Bertolucci, che nel 2012 è tornato finalmente a dirigere dopo quasi 10 anni, si è dedicato in questo film ad uno dei suoi temi preferiti: quello dell’irruzione di un elemento esterno (sia esso storico o individuale) che mette in discussione uno status quo imponendo una revisione totale di ciò che si riteneva acquisito o l’esplosione di ciò che era stato accuratamente ricoperto da ipocrisie o autoconvincimenti.
Il quattordicenne Lorenzo ha palesi difficoltà di rapporto con i coetanei tanto che si avvale dell’aiuto di uno psicologo. Un giorno coglie al volo un’occasione unica: finge di partire per la settimana bianca con la sua classe mentre invece si rifugia nella cantina di casa con una ben organizzata scorta di cibarie e le letture preferite.
Non sa che di lì a poco proprio nel suo dorato rifugio irromperà Olivia, la sorellastra venticinquenne che non vede da lungo tempo. Olivia è tossicodipendente e sta tentando di ripulirsi. Nel frattempo soffre di crisi di astinenza e non fa nulla per lasciare tranquillo Lorenzo.

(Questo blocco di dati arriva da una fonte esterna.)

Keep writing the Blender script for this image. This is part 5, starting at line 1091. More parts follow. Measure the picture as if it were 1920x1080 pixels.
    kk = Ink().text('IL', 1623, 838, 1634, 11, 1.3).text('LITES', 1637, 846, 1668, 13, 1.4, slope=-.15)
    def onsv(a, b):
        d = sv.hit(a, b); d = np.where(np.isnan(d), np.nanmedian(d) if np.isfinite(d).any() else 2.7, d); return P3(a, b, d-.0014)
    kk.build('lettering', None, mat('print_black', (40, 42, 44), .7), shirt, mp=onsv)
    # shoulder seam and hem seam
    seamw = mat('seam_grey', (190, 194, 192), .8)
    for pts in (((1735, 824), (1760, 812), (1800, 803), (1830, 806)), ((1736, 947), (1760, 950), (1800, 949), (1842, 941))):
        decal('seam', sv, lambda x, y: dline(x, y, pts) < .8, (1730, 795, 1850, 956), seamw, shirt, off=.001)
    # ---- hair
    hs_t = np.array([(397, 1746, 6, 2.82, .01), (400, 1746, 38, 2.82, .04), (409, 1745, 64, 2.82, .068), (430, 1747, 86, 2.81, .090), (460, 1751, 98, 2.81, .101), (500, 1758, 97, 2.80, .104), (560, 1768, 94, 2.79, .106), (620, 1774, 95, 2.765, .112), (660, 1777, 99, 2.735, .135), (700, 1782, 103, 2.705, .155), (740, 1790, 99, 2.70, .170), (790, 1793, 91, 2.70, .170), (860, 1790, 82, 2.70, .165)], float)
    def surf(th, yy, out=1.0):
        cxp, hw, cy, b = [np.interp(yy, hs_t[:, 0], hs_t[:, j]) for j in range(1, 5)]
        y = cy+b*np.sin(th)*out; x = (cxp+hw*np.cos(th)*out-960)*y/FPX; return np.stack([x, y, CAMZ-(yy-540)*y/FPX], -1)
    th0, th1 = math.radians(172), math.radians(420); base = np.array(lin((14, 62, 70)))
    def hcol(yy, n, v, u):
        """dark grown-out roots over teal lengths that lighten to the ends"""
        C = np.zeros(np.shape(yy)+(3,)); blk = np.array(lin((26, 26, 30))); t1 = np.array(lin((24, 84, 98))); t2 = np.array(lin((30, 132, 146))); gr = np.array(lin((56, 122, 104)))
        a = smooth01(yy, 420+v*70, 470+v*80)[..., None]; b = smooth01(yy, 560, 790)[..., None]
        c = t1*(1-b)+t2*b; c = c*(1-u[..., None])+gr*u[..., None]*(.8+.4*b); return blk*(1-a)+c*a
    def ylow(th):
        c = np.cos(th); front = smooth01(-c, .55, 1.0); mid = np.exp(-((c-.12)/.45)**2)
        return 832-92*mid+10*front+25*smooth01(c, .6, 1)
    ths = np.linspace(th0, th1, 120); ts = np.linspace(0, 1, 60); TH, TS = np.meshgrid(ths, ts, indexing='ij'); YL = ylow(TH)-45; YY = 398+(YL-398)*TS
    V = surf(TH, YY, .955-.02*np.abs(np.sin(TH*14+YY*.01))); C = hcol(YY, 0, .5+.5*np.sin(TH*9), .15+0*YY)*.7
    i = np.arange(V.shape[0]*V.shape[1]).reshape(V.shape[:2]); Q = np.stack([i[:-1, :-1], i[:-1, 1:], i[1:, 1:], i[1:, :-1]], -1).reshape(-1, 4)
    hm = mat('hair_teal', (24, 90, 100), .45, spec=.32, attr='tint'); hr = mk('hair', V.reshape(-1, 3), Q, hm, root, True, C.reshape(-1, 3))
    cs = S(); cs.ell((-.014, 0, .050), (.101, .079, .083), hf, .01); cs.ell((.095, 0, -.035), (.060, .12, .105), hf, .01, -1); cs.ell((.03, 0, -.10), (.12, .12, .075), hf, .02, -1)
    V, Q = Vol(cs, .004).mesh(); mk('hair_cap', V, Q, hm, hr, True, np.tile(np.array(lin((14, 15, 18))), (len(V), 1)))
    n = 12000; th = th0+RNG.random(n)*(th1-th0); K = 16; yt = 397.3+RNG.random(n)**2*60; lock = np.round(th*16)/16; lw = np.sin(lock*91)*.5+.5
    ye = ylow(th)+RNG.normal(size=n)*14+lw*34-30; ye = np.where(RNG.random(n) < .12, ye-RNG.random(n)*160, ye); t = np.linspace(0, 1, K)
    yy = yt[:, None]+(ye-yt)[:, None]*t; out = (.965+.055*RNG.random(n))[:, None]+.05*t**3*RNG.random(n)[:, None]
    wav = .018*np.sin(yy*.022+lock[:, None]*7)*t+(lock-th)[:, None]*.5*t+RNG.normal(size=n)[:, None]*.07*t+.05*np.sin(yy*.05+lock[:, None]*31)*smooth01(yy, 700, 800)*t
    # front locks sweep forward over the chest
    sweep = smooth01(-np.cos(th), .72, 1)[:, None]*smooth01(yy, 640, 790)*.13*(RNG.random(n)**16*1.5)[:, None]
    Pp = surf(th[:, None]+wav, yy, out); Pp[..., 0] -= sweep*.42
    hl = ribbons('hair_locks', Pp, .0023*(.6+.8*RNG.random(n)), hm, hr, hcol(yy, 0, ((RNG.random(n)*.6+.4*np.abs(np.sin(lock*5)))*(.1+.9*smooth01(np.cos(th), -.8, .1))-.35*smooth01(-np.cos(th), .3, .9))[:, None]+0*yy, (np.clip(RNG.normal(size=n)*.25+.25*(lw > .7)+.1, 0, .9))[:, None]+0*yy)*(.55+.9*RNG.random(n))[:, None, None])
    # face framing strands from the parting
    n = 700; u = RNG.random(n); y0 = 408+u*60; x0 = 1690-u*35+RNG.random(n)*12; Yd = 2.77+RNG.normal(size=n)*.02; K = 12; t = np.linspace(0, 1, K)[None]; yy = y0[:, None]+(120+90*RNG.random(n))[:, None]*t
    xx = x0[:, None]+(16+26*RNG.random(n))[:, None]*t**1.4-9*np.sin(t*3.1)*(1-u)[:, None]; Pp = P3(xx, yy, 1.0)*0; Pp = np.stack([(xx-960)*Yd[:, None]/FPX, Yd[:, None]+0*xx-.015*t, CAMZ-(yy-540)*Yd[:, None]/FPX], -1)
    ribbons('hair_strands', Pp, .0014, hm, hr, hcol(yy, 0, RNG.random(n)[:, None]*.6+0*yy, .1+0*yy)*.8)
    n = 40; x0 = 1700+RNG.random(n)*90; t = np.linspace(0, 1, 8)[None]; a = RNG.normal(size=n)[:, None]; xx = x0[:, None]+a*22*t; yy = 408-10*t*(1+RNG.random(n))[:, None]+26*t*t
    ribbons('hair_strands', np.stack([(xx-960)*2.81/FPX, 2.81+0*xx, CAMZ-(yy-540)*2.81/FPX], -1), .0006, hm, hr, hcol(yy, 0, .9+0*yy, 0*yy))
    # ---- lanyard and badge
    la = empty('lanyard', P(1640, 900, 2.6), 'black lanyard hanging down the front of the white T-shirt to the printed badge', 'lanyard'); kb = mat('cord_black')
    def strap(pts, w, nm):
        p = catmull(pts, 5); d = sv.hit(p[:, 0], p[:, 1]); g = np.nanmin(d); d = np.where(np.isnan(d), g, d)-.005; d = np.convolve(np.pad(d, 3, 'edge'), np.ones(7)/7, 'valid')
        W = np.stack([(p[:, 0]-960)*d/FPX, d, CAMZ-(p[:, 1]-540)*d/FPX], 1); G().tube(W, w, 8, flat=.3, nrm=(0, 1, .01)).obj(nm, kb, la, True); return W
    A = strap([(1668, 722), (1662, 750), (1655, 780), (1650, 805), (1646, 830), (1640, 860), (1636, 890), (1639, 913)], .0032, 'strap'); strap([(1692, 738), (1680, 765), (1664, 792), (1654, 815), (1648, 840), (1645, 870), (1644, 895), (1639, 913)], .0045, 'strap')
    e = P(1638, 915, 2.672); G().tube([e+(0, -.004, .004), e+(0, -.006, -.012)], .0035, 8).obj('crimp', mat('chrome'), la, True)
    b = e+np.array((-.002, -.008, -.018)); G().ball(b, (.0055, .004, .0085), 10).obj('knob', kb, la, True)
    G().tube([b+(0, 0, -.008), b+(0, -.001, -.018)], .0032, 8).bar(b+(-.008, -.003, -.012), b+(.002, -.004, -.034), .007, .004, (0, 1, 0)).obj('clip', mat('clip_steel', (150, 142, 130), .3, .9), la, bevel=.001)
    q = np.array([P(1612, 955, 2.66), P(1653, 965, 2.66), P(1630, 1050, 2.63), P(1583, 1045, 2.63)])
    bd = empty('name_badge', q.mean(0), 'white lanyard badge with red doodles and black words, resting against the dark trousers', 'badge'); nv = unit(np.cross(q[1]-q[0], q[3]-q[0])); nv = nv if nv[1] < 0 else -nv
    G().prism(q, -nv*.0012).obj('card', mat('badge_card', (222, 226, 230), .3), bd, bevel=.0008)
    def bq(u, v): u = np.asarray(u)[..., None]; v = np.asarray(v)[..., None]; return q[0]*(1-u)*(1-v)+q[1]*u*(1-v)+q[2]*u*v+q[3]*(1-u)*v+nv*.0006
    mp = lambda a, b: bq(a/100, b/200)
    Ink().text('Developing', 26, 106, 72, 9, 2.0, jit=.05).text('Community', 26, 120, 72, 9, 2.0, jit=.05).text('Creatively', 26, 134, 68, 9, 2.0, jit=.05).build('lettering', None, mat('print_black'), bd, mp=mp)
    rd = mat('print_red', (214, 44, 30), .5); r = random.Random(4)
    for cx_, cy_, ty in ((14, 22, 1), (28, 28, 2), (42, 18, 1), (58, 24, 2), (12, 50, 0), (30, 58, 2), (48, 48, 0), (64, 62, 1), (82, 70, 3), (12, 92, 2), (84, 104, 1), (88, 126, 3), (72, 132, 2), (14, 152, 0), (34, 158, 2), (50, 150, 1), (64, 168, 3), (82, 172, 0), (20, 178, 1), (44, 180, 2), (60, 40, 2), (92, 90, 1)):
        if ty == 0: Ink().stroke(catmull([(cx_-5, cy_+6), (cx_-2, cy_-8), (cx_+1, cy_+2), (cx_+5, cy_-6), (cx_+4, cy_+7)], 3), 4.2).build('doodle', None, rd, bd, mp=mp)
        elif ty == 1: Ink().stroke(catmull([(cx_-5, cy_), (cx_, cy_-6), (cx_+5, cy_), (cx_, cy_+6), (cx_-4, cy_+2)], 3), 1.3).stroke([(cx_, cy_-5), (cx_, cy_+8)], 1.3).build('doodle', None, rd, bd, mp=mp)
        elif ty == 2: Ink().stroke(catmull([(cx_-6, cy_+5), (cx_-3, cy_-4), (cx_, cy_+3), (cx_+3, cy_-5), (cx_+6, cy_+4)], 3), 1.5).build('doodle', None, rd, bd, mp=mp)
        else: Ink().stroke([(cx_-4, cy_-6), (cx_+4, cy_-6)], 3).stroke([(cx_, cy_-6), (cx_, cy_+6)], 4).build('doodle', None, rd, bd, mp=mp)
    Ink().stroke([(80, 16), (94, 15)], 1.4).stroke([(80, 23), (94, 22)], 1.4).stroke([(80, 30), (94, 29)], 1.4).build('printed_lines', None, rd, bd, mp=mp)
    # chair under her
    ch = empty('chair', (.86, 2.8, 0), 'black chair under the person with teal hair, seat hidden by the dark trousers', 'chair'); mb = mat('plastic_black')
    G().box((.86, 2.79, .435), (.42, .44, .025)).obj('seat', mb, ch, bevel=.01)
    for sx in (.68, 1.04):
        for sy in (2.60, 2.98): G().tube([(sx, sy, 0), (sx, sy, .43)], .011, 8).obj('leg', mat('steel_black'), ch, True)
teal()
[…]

A differenza delle formiche dalla vita sociale rigidamente strutturata, Lorenzo e Olivia sono due personalità che hanno cercato, ognuna a suo modo, di sfuggire al vivere comune. Sarà una cantina a riaprirli, se non al mondo, almeno alla possibilità di prendere in considerazione opzioni diverse.
Se Lorenzo, come un armadillo in gabbia, era convinto di salvarsi compiendo un ripetitivo percorso solitario, Olivia aveva cercato di annullarsi nel confondersi con i muri che la circondavano ai quali sovrapponeva la propria immagine fotografica.
Quando le crisi di Olivia si placano, tra lei e il fratellastro si instaura una complicità crescente: entrambi sono soli ed emarginati. Se Lorenzo vive nel proprio mondo, Olivia, evitata a causa dei problemi dovuti alla dipendenza, ha subito recentemente disavventure amorose ed esistenziali. L’affetto per la giovane si traduce principalmente in una comunione spirituale, i due si lasciano andare a reciproche confidenze, fino a farsi promettere, rispettivamente, di uscire dall’assoluta solitudine e dal vortice della tossicodipendenza.
La conclusione del film, a differenza dell’omonimo romanzo di Niccolò Ammaniti da cui è tratto, lascia spazio alla speranza.